Every line below should be repeated exactly.

Task input.

--- begin ---

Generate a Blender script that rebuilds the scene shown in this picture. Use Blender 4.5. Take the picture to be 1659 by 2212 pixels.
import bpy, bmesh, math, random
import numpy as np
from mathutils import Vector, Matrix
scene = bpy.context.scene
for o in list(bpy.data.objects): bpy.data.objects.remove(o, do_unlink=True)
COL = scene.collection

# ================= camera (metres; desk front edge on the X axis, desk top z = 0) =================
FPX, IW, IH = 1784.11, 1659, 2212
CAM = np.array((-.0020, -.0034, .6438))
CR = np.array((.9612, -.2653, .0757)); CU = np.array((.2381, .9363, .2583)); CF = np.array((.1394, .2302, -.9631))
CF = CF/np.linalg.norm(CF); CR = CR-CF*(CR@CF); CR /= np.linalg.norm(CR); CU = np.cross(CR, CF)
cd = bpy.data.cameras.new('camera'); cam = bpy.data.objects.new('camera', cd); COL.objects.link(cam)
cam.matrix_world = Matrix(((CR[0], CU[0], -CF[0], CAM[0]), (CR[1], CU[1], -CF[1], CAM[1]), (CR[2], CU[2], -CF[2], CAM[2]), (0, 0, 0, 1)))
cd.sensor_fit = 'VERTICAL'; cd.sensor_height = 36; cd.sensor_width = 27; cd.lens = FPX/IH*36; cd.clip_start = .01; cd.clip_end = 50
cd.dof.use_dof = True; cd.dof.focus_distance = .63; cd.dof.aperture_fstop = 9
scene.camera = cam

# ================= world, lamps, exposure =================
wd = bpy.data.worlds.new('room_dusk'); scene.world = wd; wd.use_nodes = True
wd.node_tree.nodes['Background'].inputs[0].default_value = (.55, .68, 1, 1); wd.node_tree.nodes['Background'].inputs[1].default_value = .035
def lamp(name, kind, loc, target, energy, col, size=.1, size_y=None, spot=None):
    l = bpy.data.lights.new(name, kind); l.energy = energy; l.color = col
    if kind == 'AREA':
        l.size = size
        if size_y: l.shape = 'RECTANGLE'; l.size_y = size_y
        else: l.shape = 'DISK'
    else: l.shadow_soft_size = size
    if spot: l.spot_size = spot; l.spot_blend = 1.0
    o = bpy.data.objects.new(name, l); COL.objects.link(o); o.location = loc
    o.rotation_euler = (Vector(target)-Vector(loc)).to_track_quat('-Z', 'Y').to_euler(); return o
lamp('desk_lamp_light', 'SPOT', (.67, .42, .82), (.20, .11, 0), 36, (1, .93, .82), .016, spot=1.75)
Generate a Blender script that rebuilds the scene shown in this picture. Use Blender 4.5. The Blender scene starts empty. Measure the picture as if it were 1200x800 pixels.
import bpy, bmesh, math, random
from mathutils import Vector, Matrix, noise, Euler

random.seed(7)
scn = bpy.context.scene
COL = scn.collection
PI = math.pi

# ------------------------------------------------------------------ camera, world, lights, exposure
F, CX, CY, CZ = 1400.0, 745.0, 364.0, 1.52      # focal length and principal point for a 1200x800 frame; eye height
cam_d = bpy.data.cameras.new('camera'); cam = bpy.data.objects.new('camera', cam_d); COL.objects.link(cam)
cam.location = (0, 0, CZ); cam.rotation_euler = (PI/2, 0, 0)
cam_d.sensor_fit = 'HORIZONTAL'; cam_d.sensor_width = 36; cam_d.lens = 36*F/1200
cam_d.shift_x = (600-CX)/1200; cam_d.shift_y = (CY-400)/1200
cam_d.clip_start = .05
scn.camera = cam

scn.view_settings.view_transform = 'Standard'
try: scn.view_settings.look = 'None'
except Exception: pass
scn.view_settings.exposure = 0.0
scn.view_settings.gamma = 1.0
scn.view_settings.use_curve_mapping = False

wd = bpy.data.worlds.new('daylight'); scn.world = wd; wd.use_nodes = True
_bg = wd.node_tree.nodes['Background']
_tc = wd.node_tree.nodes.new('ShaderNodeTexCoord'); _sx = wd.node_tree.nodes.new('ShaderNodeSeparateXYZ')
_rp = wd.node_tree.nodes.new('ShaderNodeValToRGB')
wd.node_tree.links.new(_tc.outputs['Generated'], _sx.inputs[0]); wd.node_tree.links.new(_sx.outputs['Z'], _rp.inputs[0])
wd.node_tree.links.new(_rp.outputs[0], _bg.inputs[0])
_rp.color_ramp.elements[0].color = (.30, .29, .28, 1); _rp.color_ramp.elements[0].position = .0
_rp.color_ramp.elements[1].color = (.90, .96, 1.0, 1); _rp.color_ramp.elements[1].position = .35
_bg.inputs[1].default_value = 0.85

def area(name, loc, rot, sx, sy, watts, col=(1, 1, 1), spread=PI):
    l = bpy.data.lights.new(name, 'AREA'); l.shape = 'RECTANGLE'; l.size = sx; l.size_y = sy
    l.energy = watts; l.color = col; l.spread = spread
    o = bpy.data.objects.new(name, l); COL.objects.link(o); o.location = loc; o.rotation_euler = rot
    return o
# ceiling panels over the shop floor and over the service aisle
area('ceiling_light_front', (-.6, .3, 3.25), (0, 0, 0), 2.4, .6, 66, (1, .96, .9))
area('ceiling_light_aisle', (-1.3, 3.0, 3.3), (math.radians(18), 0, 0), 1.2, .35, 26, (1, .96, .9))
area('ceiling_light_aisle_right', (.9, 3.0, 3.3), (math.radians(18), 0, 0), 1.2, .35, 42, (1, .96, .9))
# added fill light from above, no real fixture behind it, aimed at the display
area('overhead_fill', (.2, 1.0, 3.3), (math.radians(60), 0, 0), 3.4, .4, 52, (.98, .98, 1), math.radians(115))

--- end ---

Response to this task.
Generate a Blender script that rebuilds the scene shown in this picture. Use Blender 4.5. Take the picture to be 1659 by 2212 pixels.
import bpy, bmesh, math, random
import numpy as np
from mathutils import Vector, Matrix
scene = bpy.context.scene
for o in list(bpy.data.objects): bpy.data.objects.remove(o, do_unlink=True)
COL = scene.collection

# ================= camera (metres; desk front edge on the X axis, desk top z = 0) =================
FPX, IW, IH = 1784.11, 1659, 2212
CAM = np.array((-.0020, -.0034, .6438))
CR = np.array((.9612, -.2653, .0757)); CU = np.array((.2381, .9363, .2583)); CF = np.array((.1394, .2302, -.9631))
CF = CF/np.linalg.norm(CF); CR = CR-CF*(CR@CF); CR /= np.linalg.norm(CR); CU = np.cross(CR, CF)
cd = bpy.data.cameras.new('camera'); cam = bpy.data.objects.new('camera', cd); COL.objects.link(cam)
cam.matrix_world = Matrix(((CR[0], CU[0], -CF[0], CAM[0]), (CR[1], CU[1], -CF[1], CAM[1]), (CR[2], CU[2], -CF[2], CAM[2]), (0, 0, 0, 1)))
cd.sensor_fit = 'VERTICAL'; cd.sensor_height = 36; cd.sensor_width = 27; cd.lens = FPX/IH*36; cd.clip_start = .01; cd.clip_end = 50
cd.dof.use_dof = True; cd.dof.focus_distance = .63; cd.dof.aperture_fstop = 9
scene.camera = cam

# ================= world, lamps, exposure =================
wd = bpy.data.worlds.new('room_dusk'); scene.world = wd; wd.use_nodes = True
wd.node_tree.nodes['Background'].inputs[0].default_value = (.55, .68, 1, 1); wd.node_tree.nodes['Background'].inputs[1].default_value = .035
def lamp(name, kind, loc, target, energy, col, size=.1, size_y=None, spot=None):
    l = bpy.data.lights.new(name, kind); l.energy = energy; l.color = col
    if kind == 'AREA':
        l.size = size
        if size_y: l.shape = 'RECTANGLE'; l.size_y = size_y
        else: l.shape = 'DISK'
    else: l.shadow_soft_size = size
    if spot: l.spot_size = spot; l.spot_blend = 1.0
    o = bpy.data.objects.new(name, l); COL.objects.link(o); o.location = loc
    o.rotation_euler = (Vector(target)-Vector(loc)).to_track_quat('-Z', 'Y').to_euler(); return o
lamp('desk_lamp_light', 'SPOT', (.67, .42, .82), (.20, .11, 0), 36, (1, .93, .82), .016, spot=1.75)
Generate a Blender script that rebuilds the scene shown in this picture. Use Blender 4.5. The Blender scene starts empty. Measure the picture as if it were 1200x800 pixels.
import bpy, bmesh, math, random
from mathutils import Vector, Matrix, noise, Euler

random.seed(7)
scn = bpy.context.scene
COL = scn.collection
PI = math.pi

# ------------------------------------------------------------------ camera, world, lights, exposure
F, CX, CY, CZ = 1400.0, 745.0, 364.0, 1.52      # focal length and principal point for a 1200x800 frame; eye height
cam_d = bpy.data.cameras.new('camera'); cam = bpy.data.objects.new('camera', cam_d); COL.objects.link(cam)
cam.location = (0, 0, CZ); cam.rotation_euler = (PI/2, 0, 0)
cam_d.sensor_fit = 'HORIZONTAL'; cam_d.sensor_width = 36; cam_d.lens = 36*F/1200
cam_d.shift_x = (600-CX)/1200; cam_d.shift_y = (CY-400)/1200
cam_d.clip_start = .05
scn.camera = cam

scn.view_settings.view_transform = 'Standard'
try: scn.view_settings.look = 'None'
except Exception: pass
scn.view_settings.exposure = 0.0
scn.view_settings.gamma = 1.0
scn.view_settings.use_curve_mapping = False

wd = bpy.data.worlds.new('daylight'); scn.world = wd; wd.use_nodes = True
_bg = wd.node_tree.nodes['Background']
_tc = wd.node_tree.nodes.new('ShaderNodeTexCoord'); _sx = wd.node_tree.nodes.new('ShaderNodeSeparateXYZ')
_rp = wd.node_tree.nodes.new('ShaderNodeValToRGB')
wd.node_tree.links.new(_tc.outputs['Generated'], _sx.inputs[0]); wd.node_tree.links.new(_sx.outputs['Z'], _rp.inputs[0])
wd.node_tree.links.new(_rp.outputs[0], _bg.inputs[0])
_rp.color_ramp.elements[0].color = (.30, .29, .28, 1); _rp.color_ramp.elements[0].position = .0
_rp.color_ramp.elements[1].color = (.90, .96, 1.0, 1); _rp.color_ramp.elements[1].position = .35
_bg.inputs[1].default_value = 0.85

def area(name, loc, rot, sx, sy, watts, col=(1, 1, 1), spread=PI):
    l = bpy.data.lights.new(name, 'AREA'); l.shape = 'RECTANGLE'; l.size = sx; l.size_y = sy
    l.energy = watts; l.color = col; l.spread = spread
    o = bpy.data.objects.new(name, l); COL.objects.link(o); o.location = loc; o.rotation_euler = rot
    return o
# ceiling panels over the shop floor and over the service aisle
area('ceiling_light_front', (-.6, .3, 3.25), (0, 0, 0), 2.4, .6, 66, (1, .96, .9))
area('ceiling_light_aisle', (-1.3, 3.0, 3.3), (math.radians(18), 0, 0), 1.2, .35, 26, (1, .96, .9))
area('ceiling_light_aisle_right', (.9, 3.0, 3.3), (math.radians(18), 0, 0), 1.2, .35, 42, (1, .96, .9))
# added fill light from above, no real fixture behind it, aimed at the display
area('overhead_fill', (.2, 1.0, 3.3), (math.radians(60), 0, 0), 3.4, .4, 52, (.98, .98, 1), math.radians(115))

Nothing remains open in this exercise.